Bukan berarti tertutup dan mengucilkan diri, karena menurut Abduh, setelah ia mengatakan warisan agama adalah marja dalam pembaharuannya. Sementara itu pembaharuan sistem menuntut bantuan dari setiap praktek, pemikiran, teori, pengalaman, dan ilmu pengetahuan yang telah Diciptakan manusia, baik sebelum islam maupun setelahnya. Dari muslim maupun non Islam. Atau dengan kata katanya, ”seandainya Allah menganugrahkan seorang pemimpin, yang paham akan agama, untuk mengatur mereka (umat Islam) dengan kebijakanya, maka engkau akan melihat mereka bangkit dengan al Qur’an di salah satu tanganya dan apa yang telah ditemukan pendahulu mereka dan yang diciptakan selain mereka ada di tangan sebelahnya”.
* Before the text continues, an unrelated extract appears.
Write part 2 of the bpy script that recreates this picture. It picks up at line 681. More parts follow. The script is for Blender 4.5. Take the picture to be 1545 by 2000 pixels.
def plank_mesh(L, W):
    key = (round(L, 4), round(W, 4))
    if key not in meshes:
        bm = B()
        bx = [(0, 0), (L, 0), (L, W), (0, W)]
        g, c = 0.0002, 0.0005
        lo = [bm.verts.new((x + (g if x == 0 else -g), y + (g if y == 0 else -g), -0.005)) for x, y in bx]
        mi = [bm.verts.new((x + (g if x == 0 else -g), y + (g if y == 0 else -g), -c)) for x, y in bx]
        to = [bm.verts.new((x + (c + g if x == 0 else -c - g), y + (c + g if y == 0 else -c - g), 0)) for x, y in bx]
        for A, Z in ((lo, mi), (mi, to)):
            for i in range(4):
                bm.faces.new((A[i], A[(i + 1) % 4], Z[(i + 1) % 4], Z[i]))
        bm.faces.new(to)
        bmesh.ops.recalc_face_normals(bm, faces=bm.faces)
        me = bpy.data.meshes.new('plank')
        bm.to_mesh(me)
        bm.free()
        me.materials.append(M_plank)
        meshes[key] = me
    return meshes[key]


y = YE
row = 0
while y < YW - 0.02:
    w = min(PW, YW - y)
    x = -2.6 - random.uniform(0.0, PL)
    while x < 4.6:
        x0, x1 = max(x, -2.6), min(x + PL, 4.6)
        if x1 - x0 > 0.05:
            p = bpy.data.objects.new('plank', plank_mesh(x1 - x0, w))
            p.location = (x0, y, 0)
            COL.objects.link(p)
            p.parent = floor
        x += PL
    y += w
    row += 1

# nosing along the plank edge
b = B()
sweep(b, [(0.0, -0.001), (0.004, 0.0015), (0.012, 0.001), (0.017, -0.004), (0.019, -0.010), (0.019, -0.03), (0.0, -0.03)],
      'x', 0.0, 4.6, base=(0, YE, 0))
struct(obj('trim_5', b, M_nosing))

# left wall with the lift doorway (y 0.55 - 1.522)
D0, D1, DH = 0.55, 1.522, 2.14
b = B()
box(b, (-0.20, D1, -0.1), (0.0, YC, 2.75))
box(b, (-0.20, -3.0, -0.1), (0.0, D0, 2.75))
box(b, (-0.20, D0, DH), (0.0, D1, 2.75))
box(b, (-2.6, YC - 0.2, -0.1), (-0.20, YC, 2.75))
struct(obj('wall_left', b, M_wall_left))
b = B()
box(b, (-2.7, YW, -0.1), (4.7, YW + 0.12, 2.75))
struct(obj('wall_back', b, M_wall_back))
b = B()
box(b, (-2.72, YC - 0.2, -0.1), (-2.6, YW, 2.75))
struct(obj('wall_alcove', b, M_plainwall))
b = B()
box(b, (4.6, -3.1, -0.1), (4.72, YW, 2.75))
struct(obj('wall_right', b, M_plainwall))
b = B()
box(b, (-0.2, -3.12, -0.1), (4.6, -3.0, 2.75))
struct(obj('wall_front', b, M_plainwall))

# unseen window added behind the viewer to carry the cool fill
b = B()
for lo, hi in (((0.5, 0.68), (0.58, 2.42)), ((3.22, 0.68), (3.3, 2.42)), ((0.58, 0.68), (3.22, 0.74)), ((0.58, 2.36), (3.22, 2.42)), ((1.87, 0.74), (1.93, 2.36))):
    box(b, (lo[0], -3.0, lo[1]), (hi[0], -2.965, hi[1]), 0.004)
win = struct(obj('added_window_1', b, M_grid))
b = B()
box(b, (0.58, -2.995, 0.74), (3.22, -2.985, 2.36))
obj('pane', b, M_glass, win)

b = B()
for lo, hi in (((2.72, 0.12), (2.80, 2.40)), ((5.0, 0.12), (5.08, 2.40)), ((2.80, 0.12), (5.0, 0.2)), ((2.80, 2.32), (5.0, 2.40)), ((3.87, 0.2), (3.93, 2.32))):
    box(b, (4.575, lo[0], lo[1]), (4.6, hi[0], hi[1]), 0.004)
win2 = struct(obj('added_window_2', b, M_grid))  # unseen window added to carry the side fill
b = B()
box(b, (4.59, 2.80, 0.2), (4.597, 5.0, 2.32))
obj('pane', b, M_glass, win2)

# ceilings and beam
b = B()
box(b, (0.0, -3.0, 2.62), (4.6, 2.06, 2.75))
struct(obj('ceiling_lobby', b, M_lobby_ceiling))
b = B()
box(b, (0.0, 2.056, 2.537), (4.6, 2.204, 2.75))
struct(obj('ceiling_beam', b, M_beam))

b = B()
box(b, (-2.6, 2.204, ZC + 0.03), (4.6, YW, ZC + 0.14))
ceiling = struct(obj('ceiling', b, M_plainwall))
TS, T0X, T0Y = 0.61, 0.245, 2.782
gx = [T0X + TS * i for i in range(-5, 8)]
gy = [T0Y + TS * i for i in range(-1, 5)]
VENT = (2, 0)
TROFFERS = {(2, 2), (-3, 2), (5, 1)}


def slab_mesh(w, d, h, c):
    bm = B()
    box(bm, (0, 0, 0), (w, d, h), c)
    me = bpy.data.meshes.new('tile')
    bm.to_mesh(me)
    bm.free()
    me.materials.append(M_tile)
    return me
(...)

Namun bukan berarti ketika mereka tiada ide-ide itu ikut menemani ketiadaan karena ide itu tidak akan pernah mati di telan waktu, ia akan tetap hidup bernafas menghembuskan harapan, walau bukan dengan jalan lamunan, tapi ide itu tetap hidup dengan jalan estafeta sejarah, atau oleh sejarah itu sendiri, karena sejarah seperti kata Malik bin Nabi adalah, ”gerak tangan, langkah kaki, denyut hati, dan kecerdasan akal.” Dan 31 tahun setelah wafatnya al Afgani, ide-ide itu merumput menjadi sebuah gerakan rekonsiliasi yang didesain oleh tangan Hasan al Banna, menjadi sebuah gerakan terbesar, terkuat dan paling berpengaruh di abad modern, menurut pandangan yang pro maupun kontra denganya. Ide-ide itu jika sebelumnya hanya milik kalangan elit maka dengan gerakan itu menjadi konsumsi umat, karena memang mereka berhak memilikinya, dengan sebuah gerak yang tak mengenal arti perputaran jam waktu, sehingga banyak yang memprediksikan inilah awal kebangkitan Islam itu.